Look at this place baby... So much room. I could totally see us living here the rest of our lives.
......GeT.....OuuuUuut.......
To bad we can't stay baby!
All I am seeing here, is the insane yearly cost of recurring maintenance on an old wooden house...*shudders*
Shutters
It's really not that bad except the paint job every 10-20 years which costs as much as a new car, but back in the day they had oil paint which didn't peel like latex does. Still, imo, worth it to live in an historic, unique, drag queen of a home.
I suppose if you can afford a house like this you can afford a really nice new car every so often. A really nice car. Because a full scraping, sanding, and repair plus 2-3 color paint can cost over $100,000.
Or ... you just develop a hobby of house painting...
You could start a small business just to paint and maintain your own estate.
My brother legit did this to repair his old farm house that he shouldn’t have bought. Tools and supplies are tax write offs, the company always operates at a loss, but he is basically a decent carpenter and worked through college and highschool summers as one.
Also don’t buy an ancient house unless you have the funds to build another house in it.
As someone with an old wooden house, it's actually not bad. They're built so damn well that they just.. stay there.
The expensive part is if you need to do any renovations. Updating electrical, plumbing, and HVAC sucks.
We figured out how to install gas lines appropriately. Many "ghosts" were gas inhalation induced hallucinations.
And 'juvenile delinquency' stopped after they took lead out of gasoline.
It's amazing how much the violent crime rate went down with the removal of leaded gas.
I like to read science fiction from that time and look at the things the authors, some of them actual scientists, overlooked.
If we go by the logic in some media where the ghosts are bound to the house/property, they probably don't want to be stuck somewhere that will eventually just dissolve in the rain.

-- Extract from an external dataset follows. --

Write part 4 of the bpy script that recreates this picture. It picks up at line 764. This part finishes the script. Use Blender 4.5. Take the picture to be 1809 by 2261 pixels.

Small houses can be scary, too! My living room when I moved in back in October (not a joke):

And there's so much more!
Do those numbers mean something?
No idea. I thought it might be the combination to the gun safe, but that doesn't seem to be it. Sort of a LOST situation, I deemed it best not to get too hung up on the numbers, after much speculation.
"My house is haunted."
"You live in a ranch in the suburbs built in 1983. What kind of white bread ghost stuck around that mess?"
That house looks like it's $3.2 million dollars.
I wonder if older houses seem more "hauntable" simply because they were built to facilitate air flow within them. Before air conditioning, homes had to be built to allow air to naturally circulate. Thought was placed into room, door, and window layouts to encourage air flow throughout the home, windows were designed to fully open, and transom windows allowed air flow even when doors were closed.
The point is that old homes were built to allow air flow. This means that there's more opportunity for doors to randomly close and other things to be disturbed by the wind. Older homes also weren't as sealed and insulated as well. They were designed assuming that some of the structure would get wet and then dry out. Older buildings were designed to undergo constant moisture cycling, while newer buildings try to seal out moisture all together. More dramatic changes in lumber moisture content means more creaks, groans, and other ghostly noises.
Simply because of how buildings science has evolved, it's possible that older homes just more readily produce "haunting" sounds than modern ones.
Turn out haunting a house also cost some ghost buck and inflation makes haunting unaffordable.
You have to own the house to have it be haunted. So boomers are kinda the least generation of people to be haunted.
Fucking ghosts better chip in paying for the upkeep, property taxes, and everything else. No one gets to haunt for free.